As for me, I clearly saw that the umpire got it wrong. I’m sure the fact that the decision went against the team I support had no influence on my opinion!

We’ve all heard the expression: “You only see what you want to see”, and, no doubt, we’ve seen countless examples of this by us and by others. I certainly have.

I don’t know what was in the sports commentators’ minds regarding that free kick, but I certainly know what was in mine.

Speaking from personal experience, how I see things reflects my state of mind at the time. It reflects what I want to see. Regrettably, too often, it reflects something I don’t like about myself, that I then project out of my subconscious mind onto others, manifesting in false judgments.

No, I’m not talking about superficial judgments about umpiring decisions at football matches. I’m talking about how quick I am to see fault in others and judge them harshly to cover up my own perceived shortcomings.

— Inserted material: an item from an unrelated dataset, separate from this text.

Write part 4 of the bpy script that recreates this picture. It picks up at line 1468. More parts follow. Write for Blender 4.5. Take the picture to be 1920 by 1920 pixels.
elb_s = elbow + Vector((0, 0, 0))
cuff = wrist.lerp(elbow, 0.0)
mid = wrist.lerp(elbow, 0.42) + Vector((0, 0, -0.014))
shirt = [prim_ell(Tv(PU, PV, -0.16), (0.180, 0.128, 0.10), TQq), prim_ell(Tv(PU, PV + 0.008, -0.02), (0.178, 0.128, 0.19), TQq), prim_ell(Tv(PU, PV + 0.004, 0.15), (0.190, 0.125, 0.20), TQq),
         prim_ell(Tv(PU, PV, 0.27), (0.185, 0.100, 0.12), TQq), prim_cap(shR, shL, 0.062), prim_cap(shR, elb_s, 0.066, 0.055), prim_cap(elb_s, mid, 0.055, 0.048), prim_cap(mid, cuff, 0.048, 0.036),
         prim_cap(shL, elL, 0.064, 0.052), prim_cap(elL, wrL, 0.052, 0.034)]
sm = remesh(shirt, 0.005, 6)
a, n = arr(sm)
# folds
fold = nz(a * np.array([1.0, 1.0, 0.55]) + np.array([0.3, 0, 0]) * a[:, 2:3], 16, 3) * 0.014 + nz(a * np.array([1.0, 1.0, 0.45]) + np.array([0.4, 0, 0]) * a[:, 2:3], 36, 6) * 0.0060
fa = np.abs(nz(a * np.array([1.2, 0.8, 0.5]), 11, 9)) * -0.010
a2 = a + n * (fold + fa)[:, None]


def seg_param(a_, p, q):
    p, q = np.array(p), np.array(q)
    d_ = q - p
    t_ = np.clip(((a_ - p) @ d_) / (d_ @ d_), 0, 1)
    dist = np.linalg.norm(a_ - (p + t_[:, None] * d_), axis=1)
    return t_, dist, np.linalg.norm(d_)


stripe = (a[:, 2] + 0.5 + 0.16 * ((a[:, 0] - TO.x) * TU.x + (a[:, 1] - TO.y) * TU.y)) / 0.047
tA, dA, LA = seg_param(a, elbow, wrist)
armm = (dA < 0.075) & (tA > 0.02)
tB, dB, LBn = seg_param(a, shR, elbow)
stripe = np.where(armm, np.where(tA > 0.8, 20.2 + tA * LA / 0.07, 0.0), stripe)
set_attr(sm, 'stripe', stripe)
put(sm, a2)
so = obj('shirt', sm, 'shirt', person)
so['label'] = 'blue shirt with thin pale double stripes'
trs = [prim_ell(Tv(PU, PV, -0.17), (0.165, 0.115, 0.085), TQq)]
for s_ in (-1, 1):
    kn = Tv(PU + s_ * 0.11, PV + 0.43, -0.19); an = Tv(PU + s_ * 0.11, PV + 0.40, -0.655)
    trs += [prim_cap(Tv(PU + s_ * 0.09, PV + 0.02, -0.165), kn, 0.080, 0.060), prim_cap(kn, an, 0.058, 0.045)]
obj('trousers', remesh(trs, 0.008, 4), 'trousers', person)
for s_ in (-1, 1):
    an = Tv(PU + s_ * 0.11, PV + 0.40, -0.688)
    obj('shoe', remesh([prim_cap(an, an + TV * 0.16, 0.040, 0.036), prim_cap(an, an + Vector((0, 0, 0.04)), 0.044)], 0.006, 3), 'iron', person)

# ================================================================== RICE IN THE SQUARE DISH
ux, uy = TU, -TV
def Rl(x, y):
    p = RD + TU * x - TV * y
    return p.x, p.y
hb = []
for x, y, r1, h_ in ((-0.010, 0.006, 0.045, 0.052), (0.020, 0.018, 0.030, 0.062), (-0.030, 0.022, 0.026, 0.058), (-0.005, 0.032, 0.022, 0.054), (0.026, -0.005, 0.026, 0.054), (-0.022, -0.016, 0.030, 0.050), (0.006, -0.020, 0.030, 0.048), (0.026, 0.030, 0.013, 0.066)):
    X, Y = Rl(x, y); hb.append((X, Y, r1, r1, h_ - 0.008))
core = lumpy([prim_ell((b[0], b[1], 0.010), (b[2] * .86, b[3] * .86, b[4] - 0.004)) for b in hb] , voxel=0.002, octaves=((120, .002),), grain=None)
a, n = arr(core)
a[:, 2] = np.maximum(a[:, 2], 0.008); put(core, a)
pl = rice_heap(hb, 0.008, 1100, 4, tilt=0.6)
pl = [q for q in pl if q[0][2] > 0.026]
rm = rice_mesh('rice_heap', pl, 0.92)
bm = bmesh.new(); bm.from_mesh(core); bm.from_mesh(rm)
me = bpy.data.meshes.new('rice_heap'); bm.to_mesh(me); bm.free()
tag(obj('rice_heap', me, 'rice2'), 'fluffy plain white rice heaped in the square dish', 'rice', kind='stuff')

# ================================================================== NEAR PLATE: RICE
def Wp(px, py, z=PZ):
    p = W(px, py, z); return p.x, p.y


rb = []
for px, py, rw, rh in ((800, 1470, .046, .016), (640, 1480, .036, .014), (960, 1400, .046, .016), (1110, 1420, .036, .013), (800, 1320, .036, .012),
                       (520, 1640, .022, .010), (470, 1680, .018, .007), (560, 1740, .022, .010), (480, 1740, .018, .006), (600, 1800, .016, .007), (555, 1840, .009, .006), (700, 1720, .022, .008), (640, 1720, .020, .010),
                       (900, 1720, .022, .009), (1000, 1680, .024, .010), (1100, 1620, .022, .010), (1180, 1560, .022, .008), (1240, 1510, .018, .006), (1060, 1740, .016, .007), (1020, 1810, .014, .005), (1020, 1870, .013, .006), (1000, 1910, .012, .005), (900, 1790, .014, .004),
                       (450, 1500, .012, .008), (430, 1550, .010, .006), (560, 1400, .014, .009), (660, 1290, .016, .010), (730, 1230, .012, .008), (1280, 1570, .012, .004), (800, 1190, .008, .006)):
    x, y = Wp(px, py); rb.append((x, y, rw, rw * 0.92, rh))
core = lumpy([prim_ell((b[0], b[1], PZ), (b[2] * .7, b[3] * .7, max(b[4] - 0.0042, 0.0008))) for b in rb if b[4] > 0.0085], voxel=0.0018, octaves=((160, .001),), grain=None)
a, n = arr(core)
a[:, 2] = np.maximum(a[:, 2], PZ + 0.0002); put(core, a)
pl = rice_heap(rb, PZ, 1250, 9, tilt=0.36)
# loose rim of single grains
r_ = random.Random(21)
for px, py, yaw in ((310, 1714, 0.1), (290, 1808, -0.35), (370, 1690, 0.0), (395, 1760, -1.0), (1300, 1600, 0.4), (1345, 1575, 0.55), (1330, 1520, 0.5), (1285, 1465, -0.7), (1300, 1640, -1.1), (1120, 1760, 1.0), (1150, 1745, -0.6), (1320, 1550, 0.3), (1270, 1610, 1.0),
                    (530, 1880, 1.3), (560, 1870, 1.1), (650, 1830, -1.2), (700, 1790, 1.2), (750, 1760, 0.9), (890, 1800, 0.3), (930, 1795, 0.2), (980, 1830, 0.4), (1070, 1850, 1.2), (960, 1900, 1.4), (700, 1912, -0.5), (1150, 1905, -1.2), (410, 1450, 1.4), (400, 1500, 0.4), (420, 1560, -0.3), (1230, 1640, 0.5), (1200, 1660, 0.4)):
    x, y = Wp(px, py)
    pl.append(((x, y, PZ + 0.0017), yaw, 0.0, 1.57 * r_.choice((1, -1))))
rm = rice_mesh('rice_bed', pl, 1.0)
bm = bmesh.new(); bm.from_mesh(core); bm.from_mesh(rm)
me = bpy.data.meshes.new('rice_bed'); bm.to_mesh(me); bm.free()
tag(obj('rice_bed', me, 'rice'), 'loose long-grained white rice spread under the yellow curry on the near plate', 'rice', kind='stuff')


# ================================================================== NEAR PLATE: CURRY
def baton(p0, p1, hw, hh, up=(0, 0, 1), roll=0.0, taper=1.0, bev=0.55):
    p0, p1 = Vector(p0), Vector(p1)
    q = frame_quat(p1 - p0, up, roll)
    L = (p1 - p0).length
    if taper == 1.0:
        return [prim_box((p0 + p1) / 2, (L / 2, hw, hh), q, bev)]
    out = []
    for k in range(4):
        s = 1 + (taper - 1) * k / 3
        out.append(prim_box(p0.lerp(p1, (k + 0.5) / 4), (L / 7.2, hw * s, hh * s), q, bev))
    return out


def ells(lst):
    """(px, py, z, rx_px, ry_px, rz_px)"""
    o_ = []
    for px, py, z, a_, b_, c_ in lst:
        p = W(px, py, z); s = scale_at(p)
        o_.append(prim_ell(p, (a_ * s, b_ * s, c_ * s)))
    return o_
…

However, I’ve discovered that projection of what I don’t like about myself onto others doesn’t work. It only increases my own guilt.

Playing the judgment game for most of my life has certainly caused problems, misunderstandings, and conflicts. My faulty judgments (of people) have caused me and others much pain.

What to do?

I am beginning to learn that having the awareness I am choosing to be offended by people in some way and judging them accordingly, having projected my own stuff onto them – means I can make another choice to prevent me from making hasty and false judgments.

By curbing my immediate urge to jump to a wrong conclusion and condemn someone through judgment, can save me (and others) from unnecessary pain.

Still on training wheels with this new approach and experiencing more spills than successes. But I keep trying to get back on the bike.

In the meantime, I’m still struggling with that football umpire’s grossly unfair and incorrect penalty!